Behavioural change, largely in the form of curbing our consumption of resources, goods and services, is the only approach that will ensure a sustainable future for the planet. Modifying our behaviour is immeasurably less expensive than investing in technological innovations, just as conservation is far cheaper than consumption.

Most Canadians are aware at some level – intellectually, emotionally or intuitively – that our footprints have outstripped nature’s biocapacity. We know this in our heads, our hearts, in our gut – and in the very marrow of our bones. Awareness is widespread, the research is done, the risks are clear: it is time for action.

Although environmental footprints may be imprecise, they do clearly portray the threats to the health of the planet. Footprints also remind us of our personal environmental obligations. Listed below are a variety of carbon and ecofootprint calculators that you can use to measure your impact on the environment. Consider also undertaking the challenge outlined in our Kyoto New Year’s Resolution to reduce your own carbon footprint.

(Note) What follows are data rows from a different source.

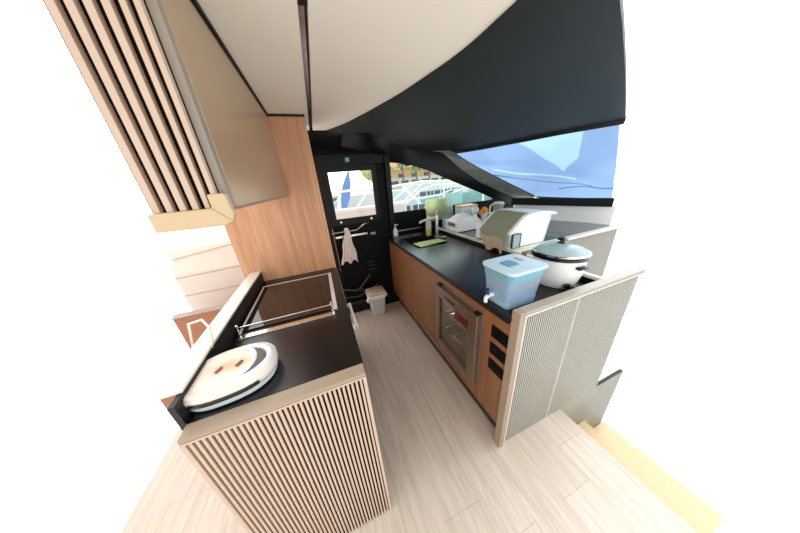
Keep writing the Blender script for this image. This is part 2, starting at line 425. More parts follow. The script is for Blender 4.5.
# step box below the door with folding linkage
struct('trim_10', MB().box(-.10, .80, Y-.06, Y-.021, 0, .12, .004), M['navy2'])
lk = thing('door_linkage', (.25, Y-.1, .12), 'dark folding metal linkage bars low on the black door', 'linkage')
build('bar', MB().tube([(.03, Y-.064, .37), (.22, Y-.064, .31), (.27, Y-.064, .33), (.42, Y-.055, .48)], .012, 8), M['dgrey'], lk, smooth=True)
build('bar', MB().tube([(.03, Y-.064, .25), (.24, Y-.064, .22), (.50, Y-.064, .33)], .008, 8), M['dgrey'], lk, smooth=True)
build('bracket', MB().box(.0, .40, Y-.07, Y-.0605, .14, .155), M['dgrey'], lk)
build('bracket', MB().rbox((.30, Y-.050, .30), .09, .03, .06, ry=.3, bev=.006), M['kblack'], lk)
# hanging towel
b = MB(); rows = []
n = 18
for j in range(14):
    t = j/13; z = 1.065-.36*t; wdt = .018+.075*t**.8; xc = .225-.02*t
    rows.append([(xc-wdt+2*wdt*k/(n-1)+.006*math.sin(j*.9), Y-.095-.012*t*math.sin(k*1.5+.4*t)-.006, z-.018*t*t*math.sin(k*.75+1)) for k in range(n)])
b.grid(rows, .006)
b.lathe([(.006, 1.03), (.022, 1.04), (.027, 1.06), (.022, 1.08), (.006, 1.088)], .225, Y-.085, 14)
tag(build('hand_towel', b, M['cloth'], smooth=True), 'white speckled hand towel knotted over the lever on the black door', 'towel')

# ------------------------------------------------------------------ right side: big window, white wall, console
wt = [(1.628, 2.37, 1.768), (1.77, 2.26, 1.775), (1.88, 2.08, 1.78), (1.97, 1.90, 1.78), (2.04, 1.74, 1.78), (2.11, 1.57, 1.782), (2.17, 1.42, 1.782), (2.23, 1.29, 1.782), (2.29, 1.17, 1.782)]
def side(y): return 2.46+(1.873-y)*.34
wb = [(2.452, 1.895, 1.205), (2.475, 1.83, 1.198), (2.50, 1.76, 1.195), (2.53, 1.67, 1.19), (2.56, 1.58, 1.188), (2.59, 1.49, 1.185), (2.62, 1.40, 1.182), (2.645, 1.34, 1.18), (2.67, 1.26, 1.18)]
w = struct_root('window_2', (2.4, 1.5, 1.18))
rows = []
for i in range(len(wt)):
    a, c = Vector(wt[i]), Vector(wb[i]); rows.append([a.lerp(c, t)+Vector((.03, 0, .0))*math.sin(PI*t) for t in (0, .2, .4, .6, .8, 1)])
struct('window_pane', MB().grid(rows), M['paneb'], w, smooth=True)
struct('window_gasket', MB().tube([Vector(p) for p in wb], .008, 6), M['trimk'], w)
# black sill strip under it, white wall, base
def band(z0, z1, off, t=.02, y0=2.12, y1=1.22, n=10):
    b = MB(); rows = []
    for z in (z0, z1):
        rows.append([(side(y0+(y1-y0)*k/n)+off, y0+(y1-y0)*k/n, z) for k in range(n+1)])
    b.grid(rows, t); return b
struct('trim_11', band(1.112, 1.195, -.03), M['navy2'])
struct('wall_right', band(.90, 1.115, .03), M['wall'])
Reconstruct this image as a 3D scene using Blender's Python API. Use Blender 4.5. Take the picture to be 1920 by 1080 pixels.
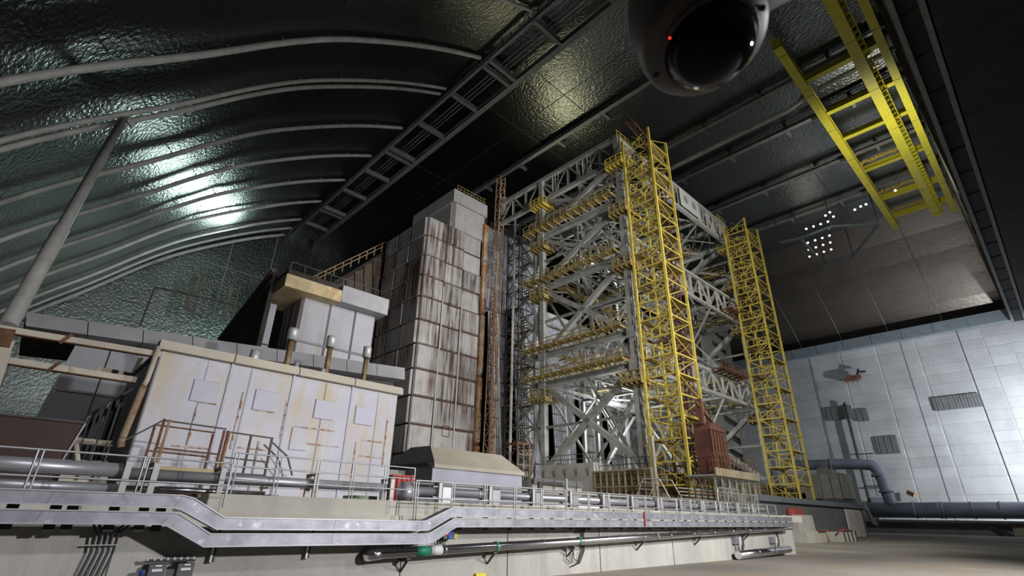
import bpy, math, random
from mathutils import Vector as V, Matrix as M4
random.seed(7)
for o in list(bpy.data.objects): bpy.data.objects.remove(o)
sc = bpy.context.scene
C = sc.collection
PI = math.pi
# ------------------------------------------------------------------ camera
# world frame: x runs along the retaining wall, y across it, z up; the camera stands at eye height, z = 0, the floor at z = -1.85
FL, PITCH, ROLL, YAW = 948.0, math.radians(24.4), math.radians(1.0), math.radians(46.5)
fw = V((math.cos(PITCH)*math.cos(YAW), math.cos(PITCH)*math.sin(YAW), math.sin(PITCH)))
r_ = fw.cross(V((0, 0, 1))).normalized(); u_ = r_.cross(fw)
RT = r_*math.cos(ROLL)+u_*math.sin(ROLL); UP = -r_*math.sin(ROLL)+u_*math.cos(ROLL)
cd = bpy.data.cameras.new('camera'); cam = bpy.data.objects.new('camera', cd); C.objects.link(cam)
cam.matrix_world = M4(((RT.x, UP.x, -fw.x, 0), (RT.y, UP.y, -fw.y, 0), (RT.z, UP.z, -fw.z, 0), (0, 0, 0, 1)))
cd.sensor_width = 36; cd.lens = FL/1920*36; cd.clip_end = 600; cd.clip_start = .05
cd.dof.use_dof = True; cd.dof.focus_distance = 40; cd.dof.aperture_fstop = 4.0
sc.camera = cam
def ray(x, y): return fw+RT*((x-960)/FL)+UP*((540-y)/FL)
def P(x, y, ax, val):
    d = ray(x, y); return d*(val/d['xyz'.index(ax)])
# ------------------------------------------------------------------ world, lights, exposure
sc.view_settings.view_transform = 'Standard'; sc.view_settings.look = 'None'
sc.view_settings.gamma = 1; sc.view_settings.use_curve_mapping = False
sc.view_settings.exposure = 0.0
sc.cycles.use_denoising = True; sc.cycles.max_bounces = 5; sc.cycles.diffuse_bounces = 3; sc.cycles.glossy_bounces = 3
sc.cycles.caustics_reflective = False; sc.cycles.sample_clamp_indirect = 4
w = bpy.data.worlds.new('world'); sc.world = w; w.use_nodes = True
w.node_tree.nodes['Background'].inputs[0].default_value = (.62, .68, .7, 1)
w.node_tree.nodes['Background'].inputs[1].default_value = .03
def lamp(kind, loc, target, power, col, size=1.0, angle=90, blend=.6):
    l = bpy.data.lights.new('flood_or_fill_light', kind); l.energy = power; l.color = col
    if kind == 'AREA': l.shape = 'DISK'; l.size = size
    if kind == 'SPOT': l.spot_size = math.radians(angle); l.spot_blend = blend; l.shadow_soft_size = size
    if kind == 'POINT': l.shadow_soft_size = size
    o = bpy.data.objects.new('flood_or_fill_light', l); C.objects.link(o); o.location = loc
    o.rotation_euler = (V(target)-V(loc)).to_track_quat('-Z', 'Y').to_euler()
    return o
LIGHTS = [
 ('SPOT', (17, -9, 6), (12, 16, -2), 15500, (.97, .95, .97), .4, 112),       # flood near the viewer
 ('SPOT', (28, -7, 9), (30, 24, 0), 19000, (.98, .95, .93), .5, 105),         # unseen light added to brighten the middle ground and right part of the wall
 ('SPOT', (2, -6, 13), (0, 34, 7), 5000, (.95, .95, 1), .6, 80),             # second flood on the white building
 ('SPOT', (40, -12, 30), (58, 40, 18), 56000, (1, .97, .9), 1.2, 95),        # frame flood
 ('SPOT', (26, -8, 22), (42, 54, 24), 34000, (.97, .95, .97), 1.0, 62),      # panel tower flood
 ('SPOT', (146, -9, 14), (168, 4, 17), 70000, (.92, .96, 1), 1.0, 130),      # right wall flood
 ('SPOT', (116, 16, 38), (168, 30, 14), 14000, (.9, .95, 1), 1.5, 110),  # unseen light added in mid-air for the right wall
 ('SPOT', (27, 121, 55), (5, 86, 47), 15000, (.74, 1, .93), 3.0, 140),       # lamp at the far end, turned on the arch flank
 ('SPOT', (38, 96, 34), (14, 130, 42), 14000, (.8, 1, .95), 1.5, 100),        # extra spot added to bring out the end wall's specks
 ('SPOT', (30, -2, 16), (12, 70, 50), 15000, (.95, .95, .93), .8, 80),        # added spot, long throw to brighten the arch pipes
 ('POINT', (62, 46, 34), (0, 0, 0), 3500, (.9, .95, 1), 2.0, 90),            # added fill inside the frame
 ('POINT', (60, 41, 13), (0, 0, 0), 4500, (.9, .95, 1), 2.5, 90),  # added low fill, set back to shrink the buttress shadows
 ('SPOT', (66, 54, 55), (62, 44, 70), 2400, (1, .95, .6), 1.2, 140),         # upward lamp above the frame
 ('SPOT', (95, 4, 50), (105, 5, 70), 9000, (1, .97, .85), .8, 150),          # light added below the crane to brighten its yellow
 ('SPOT', (-8, 60, 10), (-22, 100, 12), 6000, (.95, .95, 1), 1.0, 130),      # lamp low at the left behind the hall
]
for a in LIGHTS: lamp(*a)
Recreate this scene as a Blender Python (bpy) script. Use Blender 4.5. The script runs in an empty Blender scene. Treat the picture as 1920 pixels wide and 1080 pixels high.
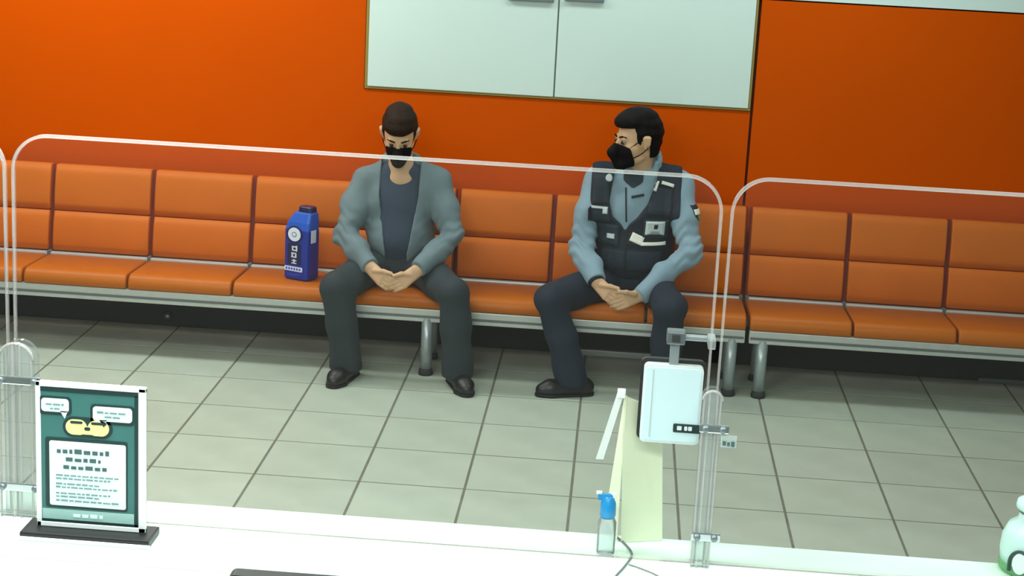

The global ecological and carbon targets for a sustainable planet are easy to remember: approximately 2 hectares of productive land and water and 2 tonnes of greenhouse gases per person. These are challenging targets for all of us – individuals, corporations and governments. It will take dedication and sacrifice to reach these targets, but, as individuals, we can slowly chip away at our personal consumption patterns and gradually modify our lifestyles. Living within the bounds of nature’s sustainable footprint should be our overriding goal.

On the 60th anniversary of Mahatma Gandhi’s death, his words are worth remembering:
“You first have to be the change that you wish to see in the world.”